[BEGIN RECORDED DATA]

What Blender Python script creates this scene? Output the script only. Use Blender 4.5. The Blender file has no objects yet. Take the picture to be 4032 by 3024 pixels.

[END RECORDED DATA]
[BEGIN RECORDED DATA]

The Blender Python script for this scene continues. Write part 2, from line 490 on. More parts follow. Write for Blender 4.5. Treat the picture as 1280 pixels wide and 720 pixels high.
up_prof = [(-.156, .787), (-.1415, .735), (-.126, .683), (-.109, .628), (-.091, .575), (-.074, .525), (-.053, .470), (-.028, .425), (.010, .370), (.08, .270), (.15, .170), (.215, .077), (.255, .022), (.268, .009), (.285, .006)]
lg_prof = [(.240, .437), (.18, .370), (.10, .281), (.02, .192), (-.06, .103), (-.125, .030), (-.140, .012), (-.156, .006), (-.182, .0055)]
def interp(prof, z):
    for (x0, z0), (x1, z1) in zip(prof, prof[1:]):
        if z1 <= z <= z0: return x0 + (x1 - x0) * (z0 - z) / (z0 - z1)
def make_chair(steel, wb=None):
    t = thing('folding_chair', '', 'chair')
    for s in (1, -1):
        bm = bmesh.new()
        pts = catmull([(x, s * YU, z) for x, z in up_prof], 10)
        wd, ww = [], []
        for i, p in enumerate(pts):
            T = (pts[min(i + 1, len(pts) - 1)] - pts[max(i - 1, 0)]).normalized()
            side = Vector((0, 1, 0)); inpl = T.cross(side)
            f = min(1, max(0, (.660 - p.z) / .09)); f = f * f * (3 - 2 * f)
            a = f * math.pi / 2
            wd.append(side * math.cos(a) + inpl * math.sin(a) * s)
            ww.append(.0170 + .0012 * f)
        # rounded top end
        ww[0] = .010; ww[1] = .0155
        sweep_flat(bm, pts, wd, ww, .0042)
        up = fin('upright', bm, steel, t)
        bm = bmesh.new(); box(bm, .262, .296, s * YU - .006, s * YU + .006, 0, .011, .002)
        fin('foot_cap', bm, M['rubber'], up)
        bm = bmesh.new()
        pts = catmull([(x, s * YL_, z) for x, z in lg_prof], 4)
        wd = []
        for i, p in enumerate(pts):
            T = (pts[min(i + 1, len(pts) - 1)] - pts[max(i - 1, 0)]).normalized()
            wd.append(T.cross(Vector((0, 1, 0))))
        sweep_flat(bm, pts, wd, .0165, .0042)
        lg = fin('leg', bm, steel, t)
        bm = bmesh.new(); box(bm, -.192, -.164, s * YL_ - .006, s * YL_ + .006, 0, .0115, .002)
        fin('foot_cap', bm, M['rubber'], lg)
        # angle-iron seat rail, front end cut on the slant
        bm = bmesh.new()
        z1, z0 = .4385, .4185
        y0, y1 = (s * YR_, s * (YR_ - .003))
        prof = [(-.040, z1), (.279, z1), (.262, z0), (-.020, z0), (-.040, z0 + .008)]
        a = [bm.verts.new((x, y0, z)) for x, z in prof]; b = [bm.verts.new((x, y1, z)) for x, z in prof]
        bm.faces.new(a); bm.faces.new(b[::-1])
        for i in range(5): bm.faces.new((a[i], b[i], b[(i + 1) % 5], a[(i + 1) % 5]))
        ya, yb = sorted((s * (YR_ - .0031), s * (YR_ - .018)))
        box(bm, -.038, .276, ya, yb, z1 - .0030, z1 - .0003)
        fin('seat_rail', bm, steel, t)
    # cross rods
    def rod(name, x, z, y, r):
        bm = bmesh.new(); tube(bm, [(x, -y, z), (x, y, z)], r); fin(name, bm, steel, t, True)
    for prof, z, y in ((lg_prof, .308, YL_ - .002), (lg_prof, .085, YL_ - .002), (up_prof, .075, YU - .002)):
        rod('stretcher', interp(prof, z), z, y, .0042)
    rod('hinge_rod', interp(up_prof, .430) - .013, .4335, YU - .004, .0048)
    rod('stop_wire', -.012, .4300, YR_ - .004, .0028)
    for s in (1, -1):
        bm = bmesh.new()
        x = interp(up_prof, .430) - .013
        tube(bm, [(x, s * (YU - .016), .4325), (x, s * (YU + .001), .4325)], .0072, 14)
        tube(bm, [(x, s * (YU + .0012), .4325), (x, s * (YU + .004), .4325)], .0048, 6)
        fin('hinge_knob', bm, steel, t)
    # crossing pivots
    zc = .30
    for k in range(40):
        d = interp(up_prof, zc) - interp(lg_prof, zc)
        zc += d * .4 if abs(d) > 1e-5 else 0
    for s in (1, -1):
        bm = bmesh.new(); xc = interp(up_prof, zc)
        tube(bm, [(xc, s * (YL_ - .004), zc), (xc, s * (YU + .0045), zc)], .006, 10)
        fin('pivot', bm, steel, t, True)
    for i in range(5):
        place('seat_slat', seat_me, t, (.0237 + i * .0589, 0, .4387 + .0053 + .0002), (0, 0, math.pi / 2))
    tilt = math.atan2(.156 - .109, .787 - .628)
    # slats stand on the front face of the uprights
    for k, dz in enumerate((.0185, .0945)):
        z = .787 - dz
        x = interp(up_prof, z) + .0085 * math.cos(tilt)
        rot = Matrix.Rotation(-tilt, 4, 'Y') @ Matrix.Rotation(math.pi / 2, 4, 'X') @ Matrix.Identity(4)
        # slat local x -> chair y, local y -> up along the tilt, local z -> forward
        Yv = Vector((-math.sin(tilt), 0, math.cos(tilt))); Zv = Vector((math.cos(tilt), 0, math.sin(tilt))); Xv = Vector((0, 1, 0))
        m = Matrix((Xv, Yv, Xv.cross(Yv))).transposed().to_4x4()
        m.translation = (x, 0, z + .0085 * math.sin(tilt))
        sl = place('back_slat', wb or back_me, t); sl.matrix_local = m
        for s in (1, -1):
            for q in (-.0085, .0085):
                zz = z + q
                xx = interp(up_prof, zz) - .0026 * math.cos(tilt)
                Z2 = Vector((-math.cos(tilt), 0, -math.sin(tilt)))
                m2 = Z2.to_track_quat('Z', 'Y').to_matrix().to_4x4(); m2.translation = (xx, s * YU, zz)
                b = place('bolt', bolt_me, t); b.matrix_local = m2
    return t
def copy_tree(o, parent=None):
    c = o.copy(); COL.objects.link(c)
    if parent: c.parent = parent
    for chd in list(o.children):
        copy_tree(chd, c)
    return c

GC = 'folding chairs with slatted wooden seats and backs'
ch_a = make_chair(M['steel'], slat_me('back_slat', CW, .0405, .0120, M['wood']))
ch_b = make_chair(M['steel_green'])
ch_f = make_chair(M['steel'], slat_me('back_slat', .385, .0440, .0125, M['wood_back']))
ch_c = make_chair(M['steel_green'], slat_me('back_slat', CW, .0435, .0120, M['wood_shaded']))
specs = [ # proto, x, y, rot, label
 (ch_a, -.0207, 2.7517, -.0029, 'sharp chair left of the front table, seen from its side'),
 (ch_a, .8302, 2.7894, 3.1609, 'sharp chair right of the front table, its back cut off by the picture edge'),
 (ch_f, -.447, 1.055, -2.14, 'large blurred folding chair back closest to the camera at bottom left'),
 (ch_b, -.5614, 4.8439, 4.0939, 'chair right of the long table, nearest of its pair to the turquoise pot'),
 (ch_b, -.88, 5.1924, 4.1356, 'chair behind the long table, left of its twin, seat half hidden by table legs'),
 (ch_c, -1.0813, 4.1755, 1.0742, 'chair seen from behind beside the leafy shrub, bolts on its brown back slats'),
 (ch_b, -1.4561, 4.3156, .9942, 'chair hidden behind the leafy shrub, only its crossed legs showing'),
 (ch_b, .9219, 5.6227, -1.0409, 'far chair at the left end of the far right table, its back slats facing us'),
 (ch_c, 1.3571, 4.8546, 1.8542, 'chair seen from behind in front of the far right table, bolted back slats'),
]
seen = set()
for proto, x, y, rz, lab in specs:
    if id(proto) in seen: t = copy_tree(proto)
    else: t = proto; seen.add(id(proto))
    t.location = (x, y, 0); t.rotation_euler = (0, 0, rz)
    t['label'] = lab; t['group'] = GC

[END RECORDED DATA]
[BEGIN RECORDED DATA]

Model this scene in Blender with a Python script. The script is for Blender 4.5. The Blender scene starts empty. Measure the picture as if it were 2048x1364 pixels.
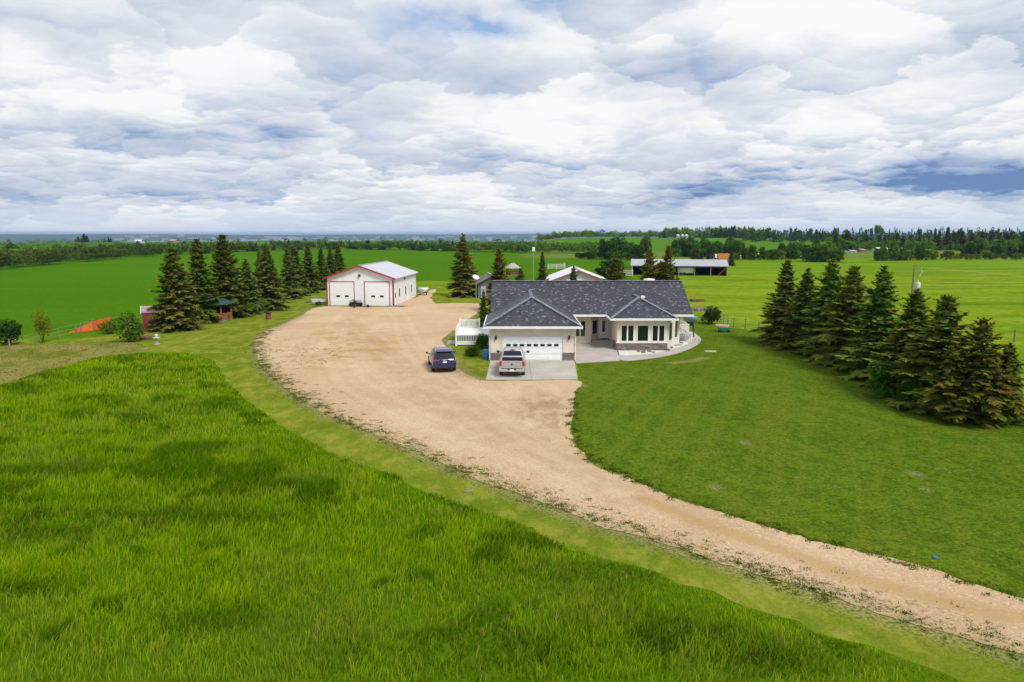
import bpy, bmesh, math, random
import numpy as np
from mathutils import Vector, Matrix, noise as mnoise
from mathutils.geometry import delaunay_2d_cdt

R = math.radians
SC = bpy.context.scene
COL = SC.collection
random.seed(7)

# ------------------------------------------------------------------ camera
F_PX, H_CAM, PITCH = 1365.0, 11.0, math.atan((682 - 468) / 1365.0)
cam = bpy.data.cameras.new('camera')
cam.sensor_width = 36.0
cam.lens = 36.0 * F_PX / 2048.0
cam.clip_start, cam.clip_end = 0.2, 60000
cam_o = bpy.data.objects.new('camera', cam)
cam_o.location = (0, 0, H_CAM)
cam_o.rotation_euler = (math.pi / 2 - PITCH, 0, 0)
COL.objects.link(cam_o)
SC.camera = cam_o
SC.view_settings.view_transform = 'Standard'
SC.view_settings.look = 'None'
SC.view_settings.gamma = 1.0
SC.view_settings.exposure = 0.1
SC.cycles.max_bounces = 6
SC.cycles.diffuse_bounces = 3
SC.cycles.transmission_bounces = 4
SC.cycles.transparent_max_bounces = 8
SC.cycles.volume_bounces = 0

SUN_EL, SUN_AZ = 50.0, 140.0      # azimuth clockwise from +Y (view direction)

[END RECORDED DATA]

--- AIM ---
Only the lines from the one holding "Model this scene" to the one holding "SUN_EL, SUN_AZ = 50.0, 140.0" should be returned, both included and exactly as written, with no pictures.

--- RESULT OF THE EXERCISE ---
Model this scene in Blender with a Python script. The script is for Blender 4.5. The Blender scene starts empty. Measure the picture as if it were 2048x1364 pixels.
import bpy, bmesh, math, random
import numpy as np
from mathutils import Vector, Matrix, noise as mnoise
from mathutils.geometry import delaunay_2d_cdt

R = math.radians
SC = bpy.context.scene
COL = SC.collection
random.seed(7)

# ------------------------------------------------------------------ camera
F_PX, H_CAM, PITCH = 1365.0, 11.0, math.atan((682 - 468) / 1365.0)
cam = bpy.data.cameras.new('camera')
cam.sensor_width = 36.0
cam.lens = 36.0 * F_PX / 2048.0
cam.clip_start, cam.clip_end = 0.2, 60000
cam_o = bpy.data.objects.new('camera', cam)
cam_o.location = (0, 0, H_CAM)
cam_o.rotation_euler = (math.pi / 2 - PITCH, 0, 0)
COL.objects.link(cam_o)
SC.camera = cam_o
SC.view_settings.view_transform = 'Standard'
SC.view_settings.look = 'None'
SC.view_settings.gamma = 1.0
SC.view_settings.exposure = 0.1
SC.cycles.max_bounces = 6
SC.cycles.diffuse_bounces = 3
SC.cycles.transmission_bounces = 4
SC.cycles.transparent_max_bounces = 8
SC.cycles.volume_bounces = 0

SUN_EL, SUN_AZ = 50.0, 140.0      # azimuth clockwise from +Y (view direction)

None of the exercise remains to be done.